I'm not arguing for the kind of globalism you're talking about here. I don't want a single massive global fascist State; I want something more similar to the US system with a limited upper peak level and descending tiers of government overlapping below that. At minimal I just want the UN to have real power, which eould require only two things: dissolution of the absolute veto power of the single states comprising the security council, and some kind of UN military apparatus sufficient to intervene just as how the US military intervenes at will around the world.
My idea of globalism is designed to prevent the very kind of globalism you worry about, so really we are coming down on the same side here.
I also do not want the dissolution of nation-states and my idea of globalism doesn't require that, just as the US model of federalism doesn't require the dissolution of the 50 US states, in fact it relies on them.

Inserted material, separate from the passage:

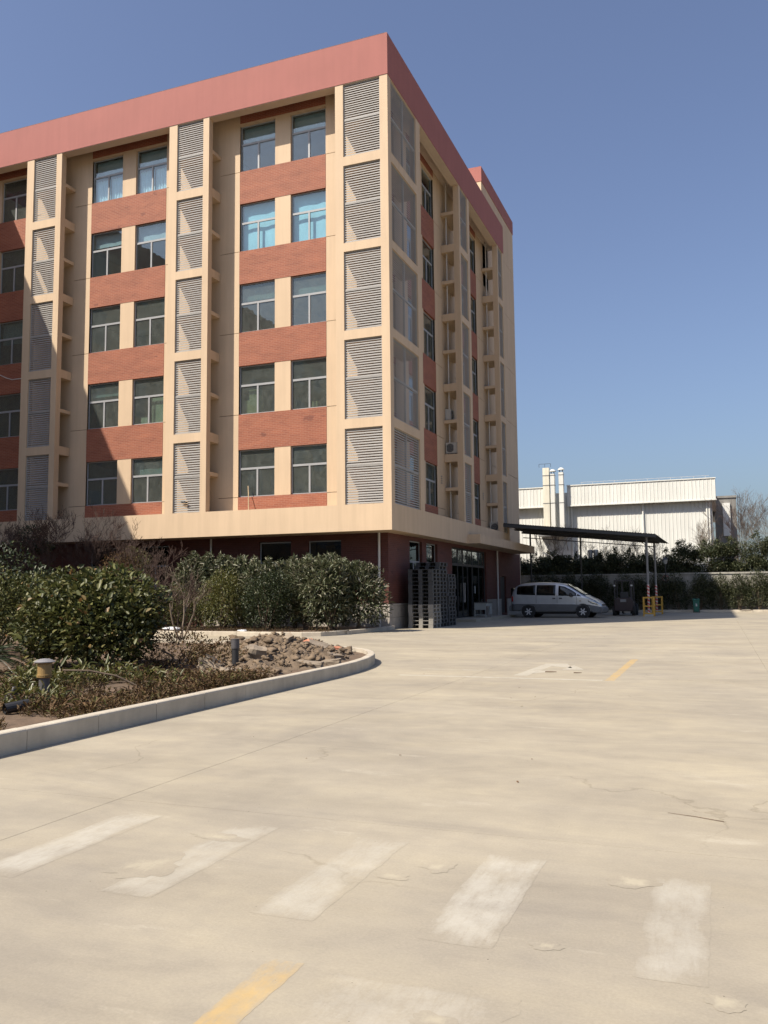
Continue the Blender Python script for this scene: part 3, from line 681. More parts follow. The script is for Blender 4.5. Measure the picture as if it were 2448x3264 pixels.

So I disagree that the aim of globalism is the kind of (fascistic) mobilization you are describing. And yes I agree that much of the nationalism rising today is a reaction to perceived fascistic tendencies within nascent globalist trends. But rather than seriously address this and work for an answer, such mere and visceral-level reactionism only makes it even more unlikely that these nascent globalist fascist trends will be countermanded, as the nationalist's response is simply to remove himself and his country from the possibility of participating in and shaping globalism going forward. If the US and Europe fall into Trump's brand of isolationist nationalism and anti-globalism then global capitalism will simply shift East, to Russia, India and China primarily. The nationalists haven't thought further ahead than a single move of "get out of globalism"; their thinking is both purely reactive and hopelessly simplified.
I think we can use our leverage and power to make positive changes to how globalism develops going forward. This is what I'm really interested in. The vision of a tyrannical fascist global State is only one possible vision out of many. I see no reason to assume such a possibility is inevitable, except of course if we throw in the towel on our own capacity to work for the kind of global future we want; in that case then yes, globalism is likely to become hugely tyrannical-fascist and inhuman in nature, seeing as the western powers and thinkers stepped back and choose not to help shape what globalism will eventually become.